(Data extracted from a collection)
* * * * * * * * *

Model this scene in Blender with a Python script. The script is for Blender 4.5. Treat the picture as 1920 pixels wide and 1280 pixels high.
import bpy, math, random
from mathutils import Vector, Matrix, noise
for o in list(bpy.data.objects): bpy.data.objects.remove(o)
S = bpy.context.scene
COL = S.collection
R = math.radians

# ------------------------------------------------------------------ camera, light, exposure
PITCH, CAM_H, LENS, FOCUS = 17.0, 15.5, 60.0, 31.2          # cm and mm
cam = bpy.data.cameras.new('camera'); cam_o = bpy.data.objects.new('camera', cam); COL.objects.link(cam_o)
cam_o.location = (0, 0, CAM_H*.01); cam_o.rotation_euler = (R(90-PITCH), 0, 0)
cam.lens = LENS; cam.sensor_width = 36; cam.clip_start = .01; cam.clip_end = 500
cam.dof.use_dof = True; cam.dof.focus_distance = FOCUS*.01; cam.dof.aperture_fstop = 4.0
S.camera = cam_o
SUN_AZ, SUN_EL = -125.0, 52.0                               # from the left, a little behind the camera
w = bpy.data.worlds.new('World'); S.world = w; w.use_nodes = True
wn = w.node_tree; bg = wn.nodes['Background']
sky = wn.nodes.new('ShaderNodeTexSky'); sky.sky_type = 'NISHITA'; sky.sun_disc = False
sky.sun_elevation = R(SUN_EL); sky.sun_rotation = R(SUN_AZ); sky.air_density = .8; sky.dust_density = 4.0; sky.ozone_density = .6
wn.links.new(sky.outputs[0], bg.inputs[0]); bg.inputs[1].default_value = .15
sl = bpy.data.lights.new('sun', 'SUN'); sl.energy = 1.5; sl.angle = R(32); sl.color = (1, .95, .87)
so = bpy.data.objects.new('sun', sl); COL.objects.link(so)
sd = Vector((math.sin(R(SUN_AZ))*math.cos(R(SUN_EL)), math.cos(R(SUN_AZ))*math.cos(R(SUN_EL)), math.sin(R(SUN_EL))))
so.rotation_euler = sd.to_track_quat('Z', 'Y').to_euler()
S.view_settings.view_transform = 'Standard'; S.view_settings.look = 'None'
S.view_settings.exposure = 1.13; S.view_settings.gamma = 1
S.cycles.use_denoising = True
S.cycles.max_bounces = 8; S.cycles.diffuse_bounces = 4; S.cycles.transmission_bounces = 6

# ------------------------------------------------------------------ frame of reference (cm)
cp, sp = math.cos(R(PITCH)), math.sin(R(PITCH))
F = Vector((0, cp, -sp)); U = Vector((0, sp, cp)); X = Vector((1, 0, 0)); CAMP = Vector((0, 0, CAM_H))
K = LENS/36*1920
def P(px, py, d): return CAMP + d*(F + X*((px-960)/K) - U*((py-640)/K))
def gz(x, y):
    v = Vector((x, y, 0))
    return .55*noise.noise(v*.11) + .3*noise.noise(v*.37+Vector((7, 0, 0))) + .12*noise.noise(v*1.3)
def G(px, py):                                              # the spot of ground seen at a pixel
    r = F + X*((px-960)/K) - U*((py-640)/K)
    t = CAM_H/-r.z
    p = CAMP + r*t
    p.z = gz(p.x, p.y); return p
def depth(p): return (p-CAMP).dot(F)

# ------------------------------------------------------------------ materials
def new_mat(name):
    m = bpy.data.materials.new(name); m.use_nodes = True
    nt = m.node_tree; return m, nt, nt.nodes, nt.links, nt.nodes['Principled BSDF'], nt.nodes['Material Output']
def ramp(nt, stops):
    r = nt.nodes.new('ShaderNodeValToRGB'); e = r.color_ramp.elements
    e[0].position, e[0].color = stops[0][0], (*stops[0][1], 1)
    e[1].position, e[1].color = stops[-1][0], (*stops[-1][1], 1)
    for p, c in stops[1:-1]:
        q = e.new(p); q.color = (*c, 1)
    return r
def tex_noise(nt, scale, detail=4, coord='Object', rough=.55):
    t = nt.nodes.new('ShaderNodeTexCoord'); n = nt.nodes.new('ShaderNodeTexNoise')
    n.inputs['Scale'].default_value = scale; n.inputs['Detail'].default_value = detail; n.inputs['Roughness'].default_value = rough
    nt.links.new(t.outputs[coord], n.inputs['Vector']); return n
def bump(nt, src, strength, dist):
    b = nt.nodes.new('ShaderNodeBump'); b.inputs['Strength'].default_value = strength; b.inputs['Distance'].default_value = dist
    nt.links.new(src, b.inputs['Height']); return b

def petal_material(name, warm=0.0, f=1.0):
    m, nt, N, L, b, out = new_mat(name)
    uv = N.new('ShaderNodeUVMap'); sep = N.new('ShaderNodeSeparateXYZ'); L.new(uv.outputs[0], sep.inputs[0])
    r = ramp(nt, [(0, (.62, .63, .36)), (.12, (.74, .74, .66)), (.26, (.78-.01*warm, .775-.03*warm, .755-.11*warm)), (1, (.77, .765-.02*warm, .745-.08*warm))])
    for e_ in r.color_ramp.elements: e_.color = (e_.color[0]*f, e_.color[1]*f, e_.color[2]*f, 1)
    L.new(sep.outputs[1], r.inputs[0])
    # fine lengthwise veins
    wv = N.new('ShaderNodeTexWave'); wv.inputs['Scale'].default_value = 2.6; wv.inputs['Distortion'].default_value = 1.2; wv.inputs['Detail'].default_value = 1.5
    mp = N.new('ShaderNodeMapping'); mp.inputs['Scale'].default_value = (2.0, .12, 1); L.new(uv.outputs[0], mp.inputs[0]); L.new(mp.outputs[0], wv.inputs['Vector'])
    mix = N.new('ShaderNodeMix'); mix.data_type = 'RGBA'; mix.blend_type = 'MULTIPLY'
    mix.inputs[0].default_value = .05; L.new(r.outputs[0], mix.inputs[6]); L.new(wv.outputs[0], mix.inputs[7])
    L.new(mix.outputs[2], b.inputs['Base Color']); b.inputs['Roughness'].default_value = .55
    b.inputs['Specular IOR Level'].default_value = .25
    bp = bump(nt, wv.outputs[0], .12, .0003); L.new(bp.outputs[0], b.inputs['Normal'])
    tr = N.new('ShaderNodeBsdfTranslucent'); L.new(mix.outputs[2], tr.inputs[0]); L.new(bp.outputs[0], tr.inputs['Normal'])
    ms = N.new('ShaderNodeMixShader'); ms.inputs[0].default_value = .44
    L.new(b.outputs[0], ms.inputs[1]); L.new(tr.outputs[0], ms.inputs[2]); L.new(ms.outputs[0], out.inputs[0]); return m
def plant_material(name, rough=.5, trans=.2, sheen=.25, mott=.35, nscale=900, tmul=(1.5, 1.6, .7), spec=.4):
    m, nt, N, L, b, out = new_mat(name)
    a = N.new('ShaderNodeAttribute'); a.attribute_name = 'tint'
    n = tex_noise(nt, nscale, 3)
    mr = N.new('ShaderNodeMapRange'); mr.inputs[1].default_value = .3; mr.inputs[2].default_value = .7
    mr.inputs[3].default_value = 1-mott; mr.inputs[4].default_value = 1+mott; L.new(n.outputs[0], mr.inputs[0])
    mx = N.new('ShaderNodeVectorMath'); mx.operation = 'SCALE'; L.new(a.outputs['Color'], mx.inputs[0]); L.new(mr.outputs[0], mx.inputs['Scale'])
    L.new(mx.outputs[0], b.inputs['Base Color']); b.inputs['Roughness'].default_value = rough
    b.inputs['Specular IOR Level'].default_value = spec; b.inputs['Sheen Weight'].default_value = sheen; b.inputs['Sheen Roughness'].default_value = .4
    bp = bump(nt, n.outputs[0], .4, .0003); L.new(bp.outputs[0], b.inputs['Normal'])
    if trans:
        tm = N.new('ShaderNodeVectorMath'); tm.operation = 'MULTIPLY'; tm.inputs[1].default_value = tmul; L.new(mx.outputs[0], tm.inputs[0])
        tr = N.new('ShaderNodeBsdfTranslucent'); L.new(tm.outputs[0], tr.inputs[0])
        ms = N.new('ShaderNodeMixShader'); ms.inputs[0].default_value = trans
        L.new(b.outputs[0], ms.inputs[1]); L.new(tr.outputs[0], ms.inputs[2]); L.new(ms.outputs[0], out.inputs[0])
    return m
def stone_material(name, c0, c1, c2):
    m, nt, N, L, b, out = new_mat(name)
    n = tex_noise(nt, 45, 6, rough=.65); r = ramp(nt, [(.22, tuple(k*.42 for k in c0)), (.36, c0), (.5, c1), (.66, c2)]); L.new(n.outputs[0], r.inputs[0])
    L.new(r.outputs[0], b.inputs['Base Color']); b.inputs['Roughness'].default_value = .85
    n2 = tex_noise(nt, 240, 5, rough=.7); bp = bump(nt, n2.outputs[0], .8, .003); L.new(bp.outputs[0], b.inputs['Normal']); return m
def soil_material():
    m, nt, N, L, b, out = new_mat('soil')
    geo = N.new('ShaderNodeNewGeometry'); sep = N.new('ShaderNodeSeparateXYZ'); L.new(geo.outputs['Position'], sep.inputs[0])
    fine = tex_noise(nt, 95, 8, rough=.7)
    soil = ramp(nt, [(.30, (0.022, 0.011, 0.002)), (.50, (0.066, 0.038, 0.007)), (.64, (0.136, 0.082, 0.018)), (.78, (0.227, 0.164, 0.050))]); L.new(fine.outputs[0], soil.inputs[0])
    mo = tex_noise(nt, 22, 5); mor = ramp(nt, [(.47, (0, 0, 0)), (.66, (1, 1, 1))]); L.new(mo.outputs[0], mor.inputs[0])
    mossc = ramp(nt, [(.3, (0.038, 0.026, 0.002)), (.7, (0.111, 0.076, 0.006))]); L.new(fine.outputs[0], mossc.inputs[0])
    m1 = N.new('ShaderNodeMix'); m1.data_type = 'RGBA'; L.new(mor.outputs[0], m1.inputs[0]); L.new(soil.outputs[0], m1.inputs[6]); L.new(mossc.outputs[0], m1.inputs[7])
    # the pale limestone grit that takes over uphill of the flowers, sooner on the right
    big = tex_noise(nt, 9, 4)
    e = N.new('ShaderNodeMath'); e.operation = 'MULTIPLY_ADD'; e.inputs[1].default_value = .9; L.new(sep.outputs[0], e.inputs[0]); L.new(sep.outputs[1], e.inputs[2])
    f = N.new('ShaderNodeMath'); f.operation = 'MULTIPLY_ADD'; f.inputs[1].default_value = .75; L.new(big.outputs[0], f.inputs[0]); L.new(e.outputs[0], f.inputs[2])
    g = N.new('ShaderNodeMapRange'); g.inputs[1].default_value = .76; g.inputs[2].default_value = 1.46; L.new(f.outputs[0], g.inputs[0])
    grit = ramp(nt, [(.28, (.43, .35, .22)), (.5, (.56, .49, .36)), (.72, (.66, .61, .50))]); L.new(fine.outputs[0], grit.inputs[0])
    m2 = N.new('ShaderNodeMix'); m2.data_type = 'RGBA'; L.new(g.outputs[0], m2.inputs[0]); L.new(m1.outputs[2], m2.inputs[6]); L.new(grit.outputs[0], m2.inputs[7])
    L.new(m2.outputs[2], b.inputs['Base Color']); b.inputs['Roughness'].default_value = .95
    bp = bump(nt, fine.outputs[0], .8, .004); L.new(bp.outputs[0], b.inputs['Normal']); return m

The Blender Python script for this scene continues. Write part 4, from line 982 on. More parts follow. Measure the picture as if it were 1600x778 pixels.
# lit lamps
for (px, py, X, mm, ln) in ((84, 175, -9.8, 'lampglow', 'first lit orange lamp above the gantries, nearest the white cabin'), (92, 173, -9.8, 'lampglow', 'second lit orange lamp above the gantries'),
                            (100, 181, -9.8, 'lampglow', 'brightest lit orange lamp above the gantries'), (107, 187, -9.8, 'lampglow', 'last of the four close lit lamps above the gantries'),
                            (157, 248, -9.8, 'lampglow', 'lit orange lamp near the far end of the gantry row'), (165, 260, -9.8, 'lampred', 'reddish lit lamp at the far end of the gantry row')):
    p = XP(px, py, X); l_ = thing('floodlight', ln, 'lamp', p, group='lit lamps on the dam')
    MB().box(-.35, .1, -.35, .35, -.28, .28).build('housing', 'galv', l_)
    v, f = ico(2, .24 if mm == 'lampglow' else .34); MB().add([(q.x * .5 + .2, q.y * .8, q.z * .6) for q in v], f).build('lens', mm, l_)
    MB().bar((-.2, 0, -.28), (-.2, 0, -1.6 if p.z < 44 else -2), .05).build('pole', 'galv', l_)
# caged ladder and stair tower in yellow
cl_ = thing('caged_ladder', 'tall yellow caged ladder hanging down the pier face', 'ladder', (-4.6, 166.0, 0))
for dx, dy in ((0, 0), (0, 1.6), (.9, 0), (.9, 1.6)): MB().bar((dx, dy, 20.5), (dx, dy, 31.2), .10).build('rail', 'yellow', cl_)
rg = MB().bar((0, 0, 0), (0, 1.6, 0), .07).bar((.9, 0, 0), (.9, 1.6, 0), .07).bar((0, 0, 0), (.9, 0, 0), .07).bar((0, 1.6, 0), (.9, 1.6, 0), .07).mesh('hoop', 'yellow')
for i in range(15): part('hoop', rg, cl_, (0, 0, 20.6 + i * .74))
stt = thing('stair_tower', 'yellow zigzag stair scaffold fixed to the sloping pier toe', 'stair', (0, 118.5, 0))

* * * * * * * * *

Reproduce verbatim the range of lines that opens the records and closes with the line containing "R = math.radians". Omit everything after it.

Model this scene in Blender with a Python script. The script is for Blender 4.5. Treat the picture as 1920 pixels wide and 1280 pixels high.
import bpy, math, random
from mathutils import Vector, Matrix, noise
for o in list(bpy.data.objects): bpy.data.objects.remove(o)
S = bpy.context.scene
COL = S.collection
R = math.radians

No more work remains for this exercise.